Interpolation and Mapping in Fluid-Structure Interaction: Connecting the Dots

FSI often involves transferring data between two incompatible meshes—fluid and structure. To wrap-up the whole series, let’s dive into the processes of mapping and interpolation, essential for bridging the gap between these domains.

In the world of FSI, the fluid-structure interface is where the action happens. This is the boundary where the fluid and structural models interact, exchanging forces, displacements, and velocities. However, in most cases, the meshes for the fluid and structure do not align. For example, a fluid's mesh might require high resolution to capture turbulence, while a structure's mesh may prioritize different details, such as stress concentrations. This mismatch requires advanced techniques to transfer data seamlessly across the interface.

Data Transfer Process

The data transfer process in FSI involves four key components:

1. Data Pre-processing:

   • Converts nodal data to face/element data and vice versa.

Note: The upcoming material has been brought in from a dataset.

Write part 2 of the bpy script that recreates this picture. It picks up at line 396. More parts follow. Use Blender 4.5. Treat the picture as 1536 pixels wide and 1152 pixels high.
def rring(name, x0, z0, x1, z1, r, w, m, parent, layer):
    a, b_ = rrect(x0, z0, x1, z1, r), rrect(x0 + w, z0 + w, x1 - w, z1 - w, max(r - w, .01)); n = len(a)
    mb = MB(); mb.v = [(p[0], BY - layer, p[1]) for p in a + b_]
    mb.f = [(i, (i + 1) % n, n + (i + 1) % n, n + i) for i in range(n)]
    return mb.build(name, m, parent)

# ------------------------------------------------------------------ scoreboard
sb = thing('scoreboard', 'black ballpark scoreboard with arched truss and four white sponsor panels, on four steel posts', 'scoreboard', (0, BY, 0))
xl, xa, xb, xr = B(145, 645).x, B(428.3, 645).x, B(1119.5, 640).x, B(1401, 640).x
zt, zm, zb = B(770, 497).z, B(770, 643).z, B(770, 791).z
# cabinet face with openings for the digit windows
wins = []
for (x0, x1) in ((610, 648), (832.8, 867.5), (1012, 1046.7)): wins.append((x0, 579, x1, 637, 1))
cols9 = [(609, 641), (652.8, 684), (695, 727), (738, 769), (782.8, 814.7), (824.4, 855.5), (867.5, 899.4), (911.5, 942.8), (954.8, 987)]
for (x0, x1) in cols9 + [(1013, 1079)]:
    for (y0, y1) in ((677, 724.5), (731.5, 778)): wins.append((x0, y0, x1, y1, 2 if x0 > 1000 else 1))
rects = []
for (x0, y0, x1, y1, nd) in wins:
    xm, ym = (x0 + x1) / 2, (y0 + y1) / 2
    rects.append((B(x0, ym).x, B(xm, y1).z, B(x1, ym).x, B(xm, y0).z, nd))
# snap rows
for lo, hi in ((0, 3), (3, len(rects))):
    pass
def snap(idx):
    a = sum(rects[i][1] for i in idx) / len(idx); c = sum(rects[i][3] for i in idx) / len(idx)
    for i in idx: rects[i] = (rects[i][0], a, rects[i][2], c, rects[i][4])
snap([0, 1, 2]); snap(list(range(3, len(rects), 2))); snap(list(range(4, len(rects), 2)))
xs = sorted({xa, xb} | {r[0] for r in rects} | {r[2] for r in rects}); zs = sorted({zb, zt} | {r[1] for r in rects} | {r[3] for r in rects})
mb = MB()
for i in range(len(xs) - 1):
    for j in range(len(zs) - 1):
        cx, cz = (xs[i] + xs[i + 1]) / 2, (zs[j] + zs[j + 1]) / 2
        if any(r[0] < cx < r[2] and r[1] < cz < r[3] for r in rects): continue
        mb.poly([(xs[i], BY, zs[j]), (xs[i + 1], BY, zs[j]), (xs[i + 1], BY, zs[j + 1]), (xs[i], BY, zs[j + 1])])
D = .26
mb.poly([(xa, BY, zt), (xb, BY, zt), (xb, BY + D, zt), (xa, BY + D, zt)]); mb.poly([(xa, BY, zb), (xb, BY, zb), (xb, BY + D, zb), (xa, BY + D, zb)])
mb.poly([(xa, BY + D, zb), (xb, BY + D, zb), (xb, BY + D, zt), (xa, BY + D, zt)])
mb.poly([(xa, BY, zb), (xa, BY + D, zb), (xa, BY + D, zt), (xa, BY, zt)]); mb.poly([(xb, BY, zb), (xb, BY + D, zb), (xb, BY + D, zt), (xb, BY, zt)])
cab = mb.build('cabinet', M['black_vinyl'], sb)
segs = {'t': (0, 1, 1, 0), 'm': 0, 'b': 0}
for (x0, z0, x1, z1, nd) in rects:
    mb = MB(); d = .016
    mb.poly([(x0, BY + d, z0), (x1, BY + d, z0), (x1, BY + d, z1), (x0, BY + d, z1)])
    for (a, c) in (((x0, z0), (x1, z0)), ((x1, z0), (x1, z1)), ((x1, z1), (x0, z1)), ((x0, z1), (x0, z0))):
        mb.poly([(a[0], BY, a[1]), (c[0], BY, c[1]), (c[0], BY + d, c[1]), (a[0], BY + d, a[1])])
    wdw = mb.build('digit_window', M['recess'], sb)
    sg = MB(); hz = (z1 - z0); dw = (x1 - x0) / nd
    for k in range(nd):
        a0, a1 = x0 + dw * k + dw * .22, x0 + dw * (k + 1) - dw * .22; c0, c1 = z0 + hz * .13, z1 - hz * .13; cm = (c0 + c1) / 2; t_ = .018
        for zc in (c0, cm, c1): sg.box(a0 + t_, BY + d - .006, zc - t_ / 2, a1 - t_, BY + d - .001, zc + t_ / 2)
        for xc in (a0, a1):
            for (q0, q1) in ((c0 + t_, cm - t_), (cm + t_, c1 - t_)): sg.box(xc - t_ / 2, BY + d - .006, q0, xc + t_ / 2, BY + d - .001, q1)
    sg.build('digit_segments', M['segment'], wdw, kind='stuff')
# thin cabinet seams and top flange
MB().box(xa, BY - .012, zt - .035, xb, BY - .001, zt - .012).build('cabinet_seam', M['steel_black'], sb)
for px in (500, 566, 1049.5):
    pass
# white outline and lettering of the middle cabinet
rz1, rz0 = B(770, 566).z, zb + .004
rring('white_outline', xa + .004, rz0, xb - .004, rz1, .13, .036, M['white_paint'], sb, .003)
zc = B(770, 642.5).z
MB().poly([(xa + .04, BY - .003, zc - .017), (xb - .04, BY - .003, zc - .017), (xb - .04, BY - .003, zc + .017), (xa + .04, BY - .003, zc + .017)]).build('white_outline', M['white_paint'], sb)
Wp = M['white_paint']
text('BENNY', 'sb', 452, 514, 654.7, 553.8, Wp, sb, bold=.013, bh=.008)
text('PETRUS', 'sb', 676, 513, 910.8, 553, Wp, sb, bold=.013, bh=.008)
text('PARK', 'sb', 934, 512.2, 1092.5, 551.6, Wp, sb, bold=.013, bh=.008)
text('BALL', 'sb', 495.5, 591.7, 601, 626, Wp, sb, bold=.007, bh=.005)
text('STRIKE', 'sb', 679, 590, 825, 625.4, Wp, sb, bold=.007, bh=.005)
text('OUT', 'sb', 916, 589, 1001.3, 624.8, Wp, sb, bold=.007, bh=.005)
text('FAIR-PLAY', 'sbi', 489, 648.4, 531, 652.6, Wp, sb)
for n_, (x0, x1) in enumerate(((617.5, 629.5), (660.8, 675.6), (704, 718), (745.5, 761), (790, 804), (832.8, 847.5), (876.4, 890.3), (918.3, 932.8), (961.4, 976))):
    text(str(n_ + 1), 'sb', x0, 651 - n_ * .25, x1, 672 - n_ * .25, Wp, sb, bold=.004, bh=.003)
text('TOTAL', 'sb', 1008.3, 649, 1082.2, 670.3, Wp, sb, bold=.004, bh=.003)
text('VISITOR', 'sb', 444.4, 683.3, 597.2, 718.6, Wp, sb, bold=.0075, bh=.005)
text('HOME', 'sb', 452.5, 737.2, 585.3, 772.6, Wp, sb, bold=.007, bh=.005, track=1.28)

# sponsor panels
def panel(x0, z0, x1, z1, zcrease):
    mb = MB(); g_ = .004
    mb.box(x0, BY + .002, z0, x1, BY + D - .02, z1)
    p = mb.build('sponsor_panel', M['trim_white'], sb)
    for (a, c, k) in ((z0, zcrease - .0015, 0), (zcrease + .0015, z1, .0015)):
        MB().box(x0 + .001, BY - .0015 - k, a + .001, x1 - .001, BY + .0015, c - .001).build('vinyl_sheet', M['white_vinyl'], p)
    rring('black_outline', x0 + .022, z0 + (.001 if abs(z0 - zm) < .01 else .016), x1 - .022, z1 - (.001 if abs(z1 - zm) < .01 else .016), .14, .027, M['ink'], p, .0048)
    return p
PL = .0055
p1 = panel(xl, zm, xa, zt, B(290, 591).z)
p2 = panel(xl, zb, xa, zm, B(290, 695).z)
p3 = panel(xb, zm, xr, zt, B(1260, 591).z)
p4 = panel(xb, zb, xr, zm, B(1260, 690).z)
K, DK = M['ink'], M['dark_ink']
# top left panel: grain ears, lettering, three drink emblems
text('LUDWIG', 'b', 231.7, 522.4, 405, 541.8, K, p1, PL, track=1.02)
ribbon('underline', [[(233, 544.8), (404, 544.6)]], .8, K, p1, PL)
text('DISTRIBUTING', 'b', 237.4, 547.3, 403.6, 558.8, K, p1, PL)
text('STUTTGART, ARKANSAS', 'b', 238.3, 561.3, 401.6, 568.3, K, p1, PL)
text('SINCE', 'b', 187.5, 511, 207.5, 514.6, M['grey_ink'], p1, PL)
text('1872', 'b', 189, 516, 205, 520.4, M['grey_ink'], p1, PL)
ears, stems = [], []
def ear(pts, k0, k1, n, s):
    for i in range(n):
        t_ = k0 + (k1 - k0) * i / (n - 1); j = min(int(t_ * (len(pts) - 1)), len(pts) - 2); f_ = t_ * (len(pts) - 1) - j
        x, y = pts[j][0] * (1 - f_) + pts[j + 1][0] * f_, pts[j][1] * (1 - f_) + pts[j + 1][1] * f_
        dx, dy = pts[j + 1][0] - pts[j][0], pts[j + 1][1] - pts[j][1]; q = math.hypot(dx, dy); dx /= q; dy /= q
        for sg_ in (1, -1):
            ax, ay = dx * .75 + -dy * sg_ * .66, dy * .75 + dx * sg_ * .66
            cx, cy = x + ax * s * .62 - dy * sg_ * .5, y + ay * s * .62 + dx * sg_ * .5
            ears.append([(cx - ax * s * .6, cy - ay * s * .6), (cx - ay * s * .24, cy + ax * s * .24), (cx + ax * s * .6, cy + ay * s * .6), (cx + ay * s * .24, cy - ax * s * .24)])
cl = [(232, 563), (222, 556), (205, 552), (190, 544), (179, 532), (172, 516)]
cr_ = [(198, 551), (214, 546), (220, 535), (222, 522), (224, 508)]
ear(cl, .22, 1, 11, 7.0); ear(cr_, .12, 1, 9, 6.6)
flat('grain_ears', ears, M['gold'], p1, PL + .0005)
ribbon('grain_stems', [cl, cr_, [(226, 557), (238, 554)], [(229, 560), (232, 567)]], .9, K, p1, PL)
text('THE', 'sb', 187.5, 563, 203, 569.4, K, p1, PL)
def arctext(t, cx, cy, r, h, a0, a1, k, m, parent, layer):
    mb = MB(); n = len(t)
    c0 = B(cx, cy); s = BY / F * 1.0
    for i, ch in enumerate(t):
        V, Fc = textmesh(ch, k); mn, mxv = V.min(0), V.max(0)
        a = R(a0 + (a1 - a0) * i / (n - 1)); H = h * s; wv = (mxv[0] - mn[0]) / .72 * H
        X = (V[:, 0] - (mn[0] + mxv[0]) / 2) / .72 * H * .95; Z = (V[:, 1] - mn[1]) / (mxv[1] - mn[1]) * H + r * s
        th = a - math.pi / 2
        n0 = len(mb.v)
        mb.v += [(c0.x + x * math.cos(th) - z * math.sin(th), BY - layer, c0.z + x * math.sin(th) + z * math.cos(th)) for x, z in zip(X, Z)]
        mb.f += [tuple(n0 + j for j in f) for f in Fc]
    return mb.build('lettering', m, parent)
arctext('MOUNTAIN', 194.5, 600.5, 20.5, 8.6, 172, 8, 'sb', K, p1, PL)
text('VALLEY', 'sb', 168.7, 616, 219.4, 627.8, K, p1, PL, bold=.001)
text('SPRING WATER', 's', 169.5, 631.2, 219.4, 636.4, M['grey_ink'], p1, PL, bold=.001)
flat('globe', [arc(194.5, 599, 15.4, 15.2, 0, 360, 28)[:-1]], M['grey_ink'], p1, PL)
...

   • Prepares the mesh data for mapping and interpolation.

2. Mapping:

   • Matches source mesh nodes (sender) to target mesh elements (receiver).

   • For example, mapping fluid forces to the structure's surface or structural displacements back to the fluid.

3. Interpolation:

   • Projects data from the source mesh to the target mesh.

   • Generates weights to ensure data is accurately transferred.

   • Uses methods like nearest neighbor, projection-based, or spline-based techniques.

4. Post-processing:

   • Stabilizes the interpolated data, removes non-physical values, and ensures smoothness.

Mapping Algorithms

Mapping establishes the connection between source and target meshes, ensuring data like displacements and forces are accurately passed.

• Global Method:

  • Loops through all nodes and elements to find the closest match.

  • Computationally expensive for large models.

• Bucket Search Algorithm:

  • Divides the domain into smaller "buckets" to reduce search areas.

  • Improves efficiency by only testing elements within the bucket of interest.

  • Smart Buckets: Adjusts bucket sizes dynamically for unevenly distributed meshes.

Interpolation Techniques

Interpolation transforms data from the mapped source nodes into values usable by the target nodes.

Nearest Neighbor Interpolation

• Transfers data from the closest source node to the target node.

• Limitations: Works best for nearly identical meshes.

Projection-Based Methods

• Projects a target node onto the source mesh and interpolates data based on its relative position.

• Used for high-accuracy FSI simulations.

Spline-Based Methods

• Constructs a smooth surface that passes through all source points.

• For example, Infinite-plate spline or Radial Basis Functions (RBFs).

Conservative vs. Non-Conservative Interpolation

• Conservative: Ensures global properties like force or energy are conserved.

• Non-Conservative: Focuses on maintaining local profiles, such as displacement or temperature gradients.

Conclusion

Mapping and interpolation are the true heroes of FSI simulations, ensuring seamless data transfer between incompatible meshes. By mastering these techniques, engineers can unlock the full potential of FSI to solve complex, real-world problems.